=== Stated problem ===
Among the records that follow, set down only the lines from the one containing "1080 pixels high." to the one containing "from mathutils import Vector", both included, exactly.

=== Listing ===
════════

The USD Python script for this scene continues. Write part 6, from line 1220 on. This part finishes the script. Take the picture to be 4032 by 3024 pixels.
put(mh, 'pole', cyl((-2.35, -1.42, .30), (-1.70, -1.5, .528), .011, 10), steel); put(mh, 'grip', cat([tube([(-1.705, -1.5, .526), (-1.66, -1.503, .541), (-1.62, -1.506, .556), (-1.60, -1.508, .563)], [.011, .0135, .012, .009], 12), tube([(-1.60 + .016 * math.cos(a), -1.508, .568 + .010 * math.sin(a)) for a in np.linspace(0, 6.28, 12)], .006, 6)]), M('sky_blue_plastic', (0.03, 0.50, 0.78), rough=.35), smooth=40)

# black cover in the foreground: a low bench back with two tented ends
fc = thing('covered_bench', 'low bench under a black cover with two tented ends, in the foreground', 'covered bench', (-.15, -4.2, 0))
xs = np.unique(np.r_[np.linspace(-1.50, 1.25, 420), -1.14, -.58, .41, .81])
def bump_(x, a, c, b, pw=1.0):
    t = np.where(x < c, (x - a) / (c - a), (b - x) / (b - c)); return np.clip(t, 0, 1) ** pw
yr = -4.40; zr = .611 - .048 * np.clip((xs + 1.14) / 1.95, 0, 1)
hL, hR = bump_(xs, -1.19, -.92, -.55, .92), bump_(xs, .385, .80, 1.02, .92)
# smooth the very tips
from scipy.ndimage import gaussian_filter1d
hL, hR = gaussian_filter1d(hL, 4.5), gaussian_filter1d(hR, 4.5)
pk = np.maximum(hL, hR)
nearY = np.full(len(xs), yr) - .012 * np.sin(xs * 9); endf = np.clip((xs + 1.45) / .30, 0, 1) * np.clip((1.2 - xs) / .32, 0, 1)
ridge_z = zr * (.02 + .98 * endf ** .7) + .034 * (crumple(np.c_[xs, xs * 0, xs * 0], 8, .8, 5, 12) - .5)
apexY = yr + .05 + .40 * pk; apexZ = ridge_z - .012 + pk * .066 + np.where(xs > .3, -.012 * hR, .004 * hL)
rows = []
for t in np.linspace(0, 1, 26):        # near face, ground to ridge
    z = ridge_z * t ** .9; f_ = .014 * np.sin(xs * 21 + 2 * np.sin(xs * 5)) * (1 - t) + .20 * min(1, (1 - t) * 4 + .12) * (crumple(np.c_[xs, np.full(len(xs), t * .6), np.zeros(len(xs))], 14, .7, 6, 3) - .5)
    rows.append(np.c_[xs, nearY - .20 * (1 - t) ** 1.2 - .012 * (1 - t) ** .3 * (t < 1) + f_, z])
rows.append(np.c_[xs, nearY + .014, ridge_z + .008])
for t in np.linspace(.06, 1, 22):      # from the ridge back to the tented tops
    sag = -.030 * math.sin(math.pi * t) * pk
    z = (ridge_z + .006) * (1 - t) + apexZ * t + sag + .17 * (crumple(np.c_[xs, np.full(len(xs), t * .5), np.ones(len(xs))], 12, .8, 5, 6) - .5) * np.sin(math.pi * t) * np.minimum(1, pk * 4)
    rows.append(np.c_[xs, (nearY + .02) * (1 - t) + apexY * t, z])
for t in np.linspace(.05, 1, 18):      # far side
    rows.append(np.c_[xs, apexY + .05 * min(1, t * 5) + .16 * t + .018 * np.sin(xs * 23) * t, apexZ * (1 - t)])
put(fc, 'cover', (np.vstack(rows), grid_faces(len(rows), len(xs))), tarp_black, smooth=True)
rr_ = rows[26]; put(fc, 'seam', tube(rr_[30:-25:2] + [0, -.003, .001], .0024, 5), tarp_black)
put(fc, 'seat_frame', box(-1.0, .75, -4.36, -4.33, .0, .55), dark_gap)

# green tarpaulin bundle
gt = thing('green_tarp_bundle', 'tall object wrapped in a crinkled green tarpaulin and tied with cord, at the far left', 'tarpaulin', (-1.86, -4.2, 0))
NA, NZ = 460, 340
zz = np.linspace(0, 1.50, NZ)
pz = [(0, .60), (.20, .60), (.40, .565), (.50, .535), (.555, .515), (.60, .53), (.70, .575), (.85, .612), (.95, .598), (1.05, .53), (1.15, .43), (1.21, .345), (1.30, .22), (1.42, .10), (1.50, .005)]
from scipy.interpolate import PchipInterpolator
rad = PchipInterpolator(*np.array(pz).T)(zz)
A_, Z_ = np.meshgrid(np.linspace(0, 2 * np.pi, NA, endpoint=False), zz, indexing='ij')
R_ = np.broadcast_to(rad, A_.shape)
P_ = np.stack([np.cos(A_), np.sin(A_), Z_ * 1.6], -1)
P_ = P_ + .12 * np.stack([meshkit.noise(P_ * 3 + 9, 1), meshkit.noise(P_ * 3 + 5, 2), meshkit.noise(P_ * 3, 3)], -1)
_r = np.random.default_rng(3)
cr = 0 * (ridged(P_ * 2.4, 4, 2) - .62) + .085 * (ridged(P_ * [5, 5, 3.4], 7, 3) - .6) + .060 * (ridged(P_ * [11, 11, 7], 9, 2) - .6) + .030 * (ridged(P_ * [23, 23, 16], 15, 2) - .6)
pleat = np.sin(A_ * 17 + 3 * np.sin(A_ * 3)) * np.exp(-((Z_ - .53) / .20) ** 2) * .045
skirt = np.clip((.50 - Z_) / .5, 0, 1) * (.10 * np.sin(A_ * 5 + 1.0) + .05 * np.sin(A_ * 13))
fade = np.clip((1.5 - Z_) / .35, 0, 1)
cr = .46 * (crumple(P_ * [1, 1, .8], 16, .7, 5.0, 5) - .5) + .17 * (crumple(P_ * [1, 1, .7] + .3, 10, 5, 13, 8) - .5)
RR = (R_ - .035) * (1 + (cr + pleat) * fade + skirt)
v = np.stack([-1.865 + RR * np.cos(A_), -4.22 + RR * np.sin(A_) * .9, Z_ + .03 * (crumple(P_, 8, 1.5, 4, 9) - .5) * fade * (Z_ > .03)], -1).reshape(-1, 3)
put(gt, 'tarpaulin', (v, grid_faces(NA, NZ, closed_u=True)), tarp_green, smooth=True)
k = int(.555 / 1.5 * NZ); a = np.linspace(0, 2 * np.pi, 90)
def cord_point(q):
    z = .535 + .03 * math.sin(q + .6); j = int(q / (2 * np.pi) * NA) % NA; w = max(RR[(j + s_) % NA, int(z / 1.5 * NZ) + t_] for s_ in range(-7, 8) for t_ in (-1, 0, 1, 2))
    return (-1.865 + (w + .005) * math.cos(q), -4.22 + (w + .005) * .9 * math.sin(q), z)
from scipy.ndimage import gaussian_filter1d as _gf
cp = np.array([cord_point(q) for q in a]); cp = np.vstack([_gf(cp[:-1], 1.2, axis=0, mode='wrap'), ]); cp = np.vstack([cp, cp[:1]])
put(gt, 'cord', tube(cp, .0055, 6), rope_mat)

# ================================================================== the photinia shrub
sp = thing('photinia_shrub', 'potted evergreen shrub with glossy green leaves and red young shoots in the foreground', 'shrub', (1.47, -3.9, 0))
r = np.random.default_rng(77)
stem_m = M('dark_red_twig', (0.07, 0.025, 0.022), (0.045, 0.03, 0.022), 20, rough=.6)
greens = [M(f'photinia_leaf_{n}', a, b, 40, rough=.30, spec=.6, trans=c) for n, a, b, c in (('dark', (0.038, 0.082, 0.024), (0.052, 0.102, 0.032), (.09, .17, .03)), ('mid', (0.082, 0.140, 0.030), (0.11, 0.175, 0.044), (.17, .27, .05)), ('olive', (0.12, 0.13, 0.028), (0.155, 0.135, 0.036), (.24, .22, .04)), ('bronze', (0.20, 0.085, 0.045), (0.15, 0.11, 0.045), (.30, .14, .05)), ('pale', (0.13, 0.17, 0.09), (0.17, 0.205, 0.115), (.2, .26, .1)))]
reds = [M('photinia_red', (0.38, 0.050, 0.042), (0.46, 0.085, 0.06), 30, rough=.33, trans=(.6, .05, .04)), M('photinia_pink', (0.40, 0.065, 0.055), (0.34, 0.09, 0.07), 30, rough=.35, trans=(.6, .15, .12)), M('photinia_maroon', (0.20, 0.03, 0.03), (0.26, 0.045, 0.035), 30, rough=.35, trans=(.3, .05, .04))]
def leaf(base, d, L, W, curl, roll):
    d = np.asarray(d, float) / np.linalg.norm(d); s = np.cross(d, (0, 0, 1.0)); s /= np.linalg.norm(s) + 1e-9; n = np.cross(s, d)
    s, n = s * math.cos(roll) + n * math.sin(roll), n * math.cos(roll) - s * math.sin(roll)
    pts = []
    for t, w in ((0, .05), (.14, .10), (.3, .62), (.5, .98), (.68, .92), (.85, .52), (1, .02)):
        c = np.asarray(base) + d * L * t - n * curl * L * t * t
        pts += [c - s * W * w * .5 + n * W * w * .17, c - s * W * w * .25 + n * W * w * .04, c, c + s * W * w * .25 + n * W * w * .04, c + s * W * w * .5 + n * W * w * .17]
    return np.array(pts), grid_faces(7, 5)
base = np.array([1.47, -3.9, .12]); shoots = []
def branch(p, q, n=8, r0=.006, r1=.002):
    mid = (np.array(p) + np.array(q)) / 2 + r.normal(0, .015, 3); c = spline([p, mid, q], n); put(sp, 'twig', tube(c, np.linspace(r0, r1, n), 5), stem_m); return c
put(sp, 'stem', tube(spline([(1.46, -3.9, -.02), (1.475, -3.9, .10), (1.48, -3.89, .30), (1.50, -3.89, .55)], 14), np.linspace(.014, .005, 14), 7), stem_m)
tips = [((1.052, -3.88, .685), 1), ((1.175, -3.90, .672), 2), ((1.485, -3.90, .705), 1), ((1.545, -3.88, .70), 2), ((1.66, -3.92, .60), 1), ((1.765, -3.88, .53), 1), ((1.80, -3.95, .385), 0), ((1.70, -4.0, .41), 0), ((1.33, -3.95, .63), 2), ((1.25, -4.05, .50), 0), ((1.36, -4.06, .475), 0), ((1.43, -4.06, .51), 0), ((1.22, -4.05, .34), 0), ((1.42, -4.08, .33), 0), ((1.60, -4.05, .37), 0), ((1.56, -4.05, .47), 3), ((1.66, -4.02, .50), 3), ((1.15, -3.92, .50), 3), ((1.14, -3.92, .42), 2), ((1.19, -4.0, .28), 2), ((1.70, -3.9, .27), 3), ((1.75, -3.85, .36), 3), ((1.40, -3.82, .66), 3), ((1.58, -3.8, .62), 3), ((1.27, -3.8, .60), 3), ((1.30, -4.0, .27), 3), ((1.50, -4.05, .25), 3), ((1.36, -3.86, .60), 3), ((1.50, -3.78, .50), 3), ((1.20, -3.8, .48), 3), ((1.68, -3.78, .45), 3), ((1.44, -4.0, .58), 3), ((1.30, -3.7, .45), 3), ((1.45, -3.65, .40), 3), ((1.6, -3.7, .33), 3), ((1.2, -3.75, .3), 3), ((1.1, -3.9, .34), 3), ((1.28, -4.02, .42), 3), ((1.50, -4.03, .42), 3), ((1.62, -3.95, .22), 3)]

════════

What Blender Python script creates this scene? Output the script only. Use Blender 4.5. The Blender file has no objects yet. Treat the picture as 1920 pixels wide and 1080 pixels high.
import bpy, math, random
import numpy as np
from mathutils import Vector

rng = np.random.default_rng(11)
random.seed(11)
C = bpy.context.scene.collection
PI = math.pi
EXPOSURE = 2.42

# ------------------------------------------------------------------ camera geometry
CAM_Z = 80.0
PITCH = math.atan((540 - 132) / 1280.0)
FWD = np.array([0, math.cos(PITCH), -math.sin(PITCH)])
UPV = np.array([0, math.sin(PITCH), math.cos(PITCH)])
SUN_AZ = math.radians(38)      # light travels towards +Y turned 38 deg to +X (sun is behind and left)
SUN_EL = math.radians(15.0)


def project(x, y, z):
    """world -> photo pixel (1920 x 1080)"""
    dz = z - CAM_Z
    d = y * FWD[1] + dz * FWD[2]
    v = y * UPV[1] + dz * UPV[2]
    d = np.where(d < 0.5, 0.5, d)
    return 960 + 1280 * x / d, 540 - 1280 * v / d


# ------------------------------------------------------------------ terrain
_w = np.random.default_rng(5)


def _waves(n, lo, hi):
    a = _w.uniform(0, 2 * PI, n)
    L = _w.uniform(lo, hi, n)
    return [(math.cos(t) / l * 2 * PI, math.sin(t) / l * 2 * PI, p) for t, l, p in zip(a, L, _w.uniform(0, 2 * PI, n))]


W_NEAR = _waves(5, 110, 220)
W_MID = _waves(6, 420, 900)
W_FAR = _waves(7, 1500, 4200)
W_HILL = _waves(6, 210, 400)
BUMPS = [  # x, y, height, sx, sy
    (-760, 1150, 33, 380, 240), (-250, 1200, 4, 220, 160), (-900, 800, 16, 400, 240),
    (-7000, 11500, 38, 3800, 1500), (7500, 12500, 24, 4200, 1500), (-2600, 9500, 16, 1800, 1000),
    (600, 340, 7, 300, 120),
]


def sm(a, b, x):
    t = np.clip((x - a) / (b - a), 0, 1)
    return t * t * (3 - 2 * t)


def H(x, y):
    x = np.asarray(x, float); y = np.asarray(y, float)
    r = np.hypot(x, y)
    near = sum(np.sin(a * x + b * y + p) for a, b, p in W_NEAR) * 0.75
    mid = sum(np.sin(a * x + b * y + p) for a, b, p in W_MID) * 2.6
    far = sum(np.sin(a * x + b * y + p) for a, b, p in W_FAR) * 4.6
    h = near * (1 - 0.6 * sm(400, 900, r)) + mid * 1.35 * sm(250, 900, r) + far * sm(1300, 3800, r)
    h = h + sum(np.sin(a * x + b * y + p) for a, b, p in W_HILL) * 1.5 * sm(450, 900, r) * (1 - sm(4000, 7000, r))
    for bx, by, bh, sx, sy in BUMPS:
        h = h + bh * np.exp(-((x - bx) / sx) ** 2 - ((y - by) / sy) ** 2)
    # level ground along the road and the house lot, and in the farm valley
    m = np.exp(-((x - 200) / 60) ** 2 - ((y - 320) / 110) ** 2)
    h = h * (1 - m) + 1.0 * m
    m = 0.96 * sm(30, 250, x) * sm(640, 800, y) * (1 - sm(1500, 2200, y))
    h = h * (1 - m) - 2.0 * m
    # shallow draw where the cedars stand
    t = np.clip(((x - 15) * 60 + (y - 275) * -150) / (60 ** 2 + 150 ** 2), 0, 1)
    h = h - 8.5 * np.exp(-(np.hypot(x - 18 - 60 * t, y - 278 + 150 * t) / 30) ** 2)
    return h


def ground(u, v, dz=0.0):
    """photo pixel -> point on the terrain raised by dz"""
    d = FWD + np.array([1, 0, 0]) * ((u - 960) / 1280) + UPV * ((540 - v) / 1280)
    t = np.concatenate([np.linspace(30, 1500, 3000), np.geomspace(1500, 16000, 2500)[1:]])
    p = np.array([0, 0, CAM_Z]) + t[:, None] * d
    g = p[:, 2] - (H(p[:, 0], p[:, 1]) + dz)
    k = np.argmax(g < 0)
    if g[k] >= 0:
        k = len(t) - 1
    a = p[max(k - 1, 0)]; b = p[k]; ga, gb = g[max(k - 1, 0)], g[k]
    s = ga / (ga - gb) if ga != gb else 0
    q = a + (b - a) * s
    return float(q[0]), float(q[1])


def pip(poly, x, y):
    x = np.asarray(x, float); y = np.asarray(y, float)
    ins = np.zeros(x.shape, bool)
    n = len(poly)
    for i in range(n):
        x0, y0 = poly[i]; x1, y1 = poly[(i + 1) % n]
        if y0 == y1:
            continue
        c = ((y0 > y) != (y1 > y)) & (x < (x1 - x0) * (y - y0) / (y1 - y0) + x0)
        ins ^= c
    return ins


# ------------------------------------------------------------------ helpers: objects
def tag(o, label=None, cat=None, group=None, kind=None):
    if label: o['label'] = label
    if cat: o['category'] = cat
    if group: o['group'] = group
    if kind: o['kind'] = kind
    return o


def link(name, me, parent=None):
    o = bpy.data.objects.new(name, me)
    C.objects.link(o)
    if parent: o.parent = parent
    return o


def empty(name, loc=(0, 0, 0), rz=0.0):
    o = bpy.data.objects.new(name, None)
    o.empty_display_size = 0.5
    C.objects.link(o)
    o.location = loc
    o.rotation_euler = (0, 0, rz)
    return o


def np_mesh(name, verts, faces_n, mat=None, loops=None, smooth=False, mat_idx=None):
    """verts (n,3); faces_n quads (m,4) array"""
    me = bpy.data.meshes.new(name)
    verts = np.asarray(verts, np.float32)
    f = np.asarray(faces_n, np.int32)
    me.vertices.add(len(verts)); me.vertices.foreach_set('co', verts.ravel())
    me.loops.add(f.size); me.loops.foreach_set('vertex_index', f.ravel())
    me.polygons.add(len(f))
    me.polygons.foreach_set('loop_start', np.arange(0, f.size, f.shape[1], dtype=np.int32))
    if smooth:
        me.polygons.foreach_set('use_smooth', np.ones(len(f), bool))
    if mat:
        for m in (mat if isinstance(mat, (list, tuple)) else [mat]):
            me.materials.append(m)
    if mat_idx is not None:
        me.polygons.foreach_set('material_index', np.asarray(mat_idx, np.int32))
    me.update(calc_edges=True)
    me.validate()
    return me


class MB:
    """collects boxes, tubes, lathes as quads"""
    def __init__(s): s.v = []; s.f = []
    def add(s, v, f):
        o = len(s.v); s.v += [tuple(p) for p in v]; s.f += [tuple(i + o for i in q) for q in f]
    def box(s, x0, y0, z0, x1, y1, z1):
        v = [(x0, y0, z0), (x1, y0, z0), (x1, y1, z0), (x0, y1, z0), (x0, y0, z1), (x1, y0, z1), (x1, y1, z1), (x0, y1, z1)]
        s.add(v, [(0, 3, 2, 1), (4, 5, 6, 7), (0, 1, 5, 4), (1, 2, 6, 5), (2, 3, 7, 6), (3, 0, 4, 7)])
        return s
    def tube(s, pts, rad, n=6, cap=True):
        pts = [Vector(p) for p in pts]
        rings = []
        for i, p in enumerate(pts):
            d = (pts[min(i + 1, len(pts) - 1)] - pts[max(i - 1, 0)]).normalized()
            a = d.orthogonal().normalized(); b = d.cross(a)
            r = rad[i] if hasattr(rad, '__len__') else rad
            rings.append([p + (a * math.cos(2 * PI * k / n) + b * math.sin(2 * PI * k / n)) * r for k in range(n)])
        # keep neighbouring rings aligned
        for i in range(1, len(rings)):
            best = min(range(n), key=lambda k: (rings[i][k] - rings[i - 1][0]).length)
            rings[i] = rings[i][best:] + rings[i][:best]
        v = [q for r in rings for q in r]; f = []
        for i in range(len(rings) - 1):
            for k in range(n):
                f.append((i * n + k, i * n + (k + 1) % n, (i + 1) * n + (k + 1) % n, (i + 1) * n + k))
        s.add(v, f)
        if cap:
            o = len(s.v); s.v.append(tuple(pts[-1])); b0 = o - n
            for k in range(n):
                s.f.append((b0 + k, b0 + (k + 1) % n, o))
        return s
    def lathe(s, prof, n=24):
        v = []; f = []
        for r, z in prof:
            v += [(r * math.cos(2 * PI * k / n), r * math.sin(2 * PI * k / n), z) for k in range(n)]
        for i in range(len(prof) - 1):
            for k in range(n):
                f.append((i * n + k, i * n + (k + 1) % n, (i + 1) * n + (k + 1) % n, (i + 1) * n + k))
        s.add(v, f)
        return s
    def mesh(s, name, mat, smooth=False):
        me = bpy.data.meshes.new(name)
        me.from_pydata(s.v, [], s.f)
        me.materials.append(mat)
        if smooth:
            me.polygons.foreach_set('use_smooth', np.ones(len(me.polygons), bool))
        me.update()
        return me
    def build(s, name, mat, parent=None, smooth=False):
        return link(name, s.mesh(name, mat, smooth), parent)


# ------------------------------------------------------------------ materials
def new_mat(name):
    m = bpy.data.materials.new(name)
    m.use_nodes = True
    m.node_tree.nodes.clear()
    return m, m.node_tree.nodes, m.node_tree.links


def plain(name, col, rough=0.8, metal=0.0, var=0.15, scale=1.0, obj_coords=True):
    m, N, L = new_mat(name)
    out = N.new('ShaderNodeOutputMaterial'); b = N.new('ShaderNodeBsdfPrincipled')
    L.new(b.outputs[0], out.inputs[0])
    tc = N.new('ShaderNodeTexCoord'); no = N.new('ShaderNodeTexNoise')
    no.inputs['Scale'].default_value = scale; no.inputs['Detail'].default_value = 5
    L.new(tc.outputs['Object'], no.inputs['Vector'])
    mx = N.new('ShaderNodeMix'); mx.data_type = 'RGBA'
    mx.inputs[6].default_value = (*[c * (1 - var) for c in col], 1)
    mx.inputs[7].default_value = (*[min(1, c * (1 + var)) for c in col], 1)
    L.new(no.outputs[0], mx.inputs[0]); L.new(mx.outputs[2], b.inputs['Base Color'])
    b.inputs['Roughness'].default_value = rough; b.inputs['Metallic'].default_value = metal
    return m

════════

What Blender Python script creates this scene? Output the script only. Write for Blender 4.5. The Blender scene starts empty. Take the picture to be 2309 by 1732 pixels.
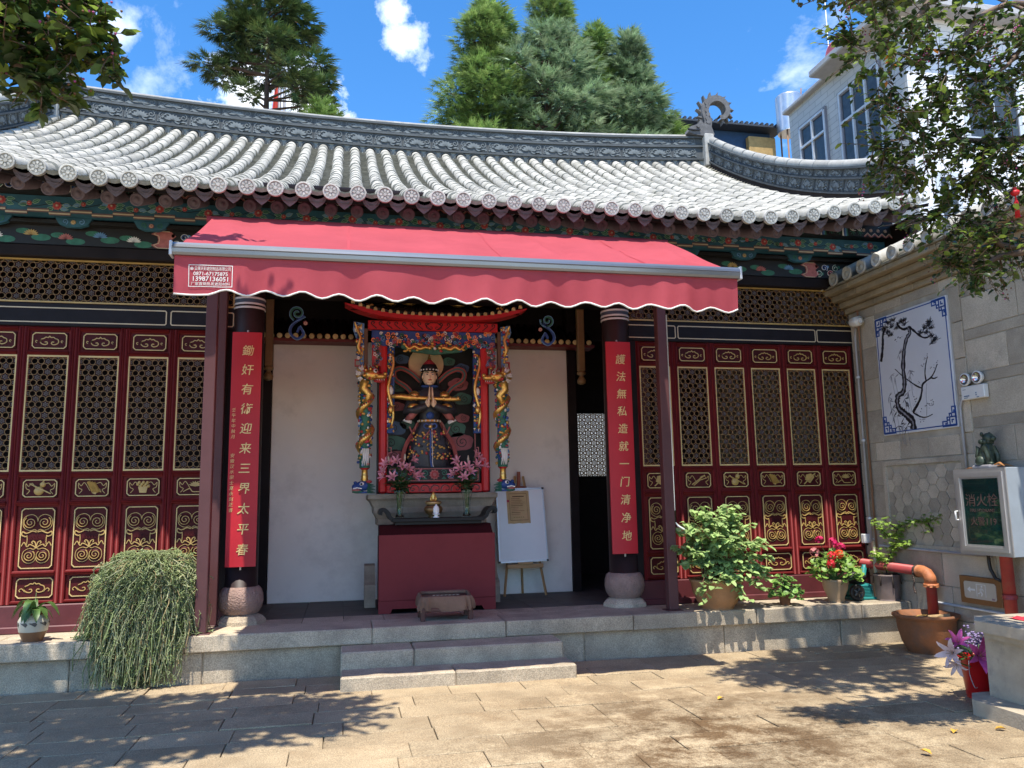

════════

=== Solution to this exercise ===
What Blender Python script creates this scene? Output the script only. Use Blender 4.5. The Blender file has no objects yet. Treat the picture as 1920 pixels wide and 1080 pixels high.
import bpy, math, random
import numpy as np
from mathutils import Vector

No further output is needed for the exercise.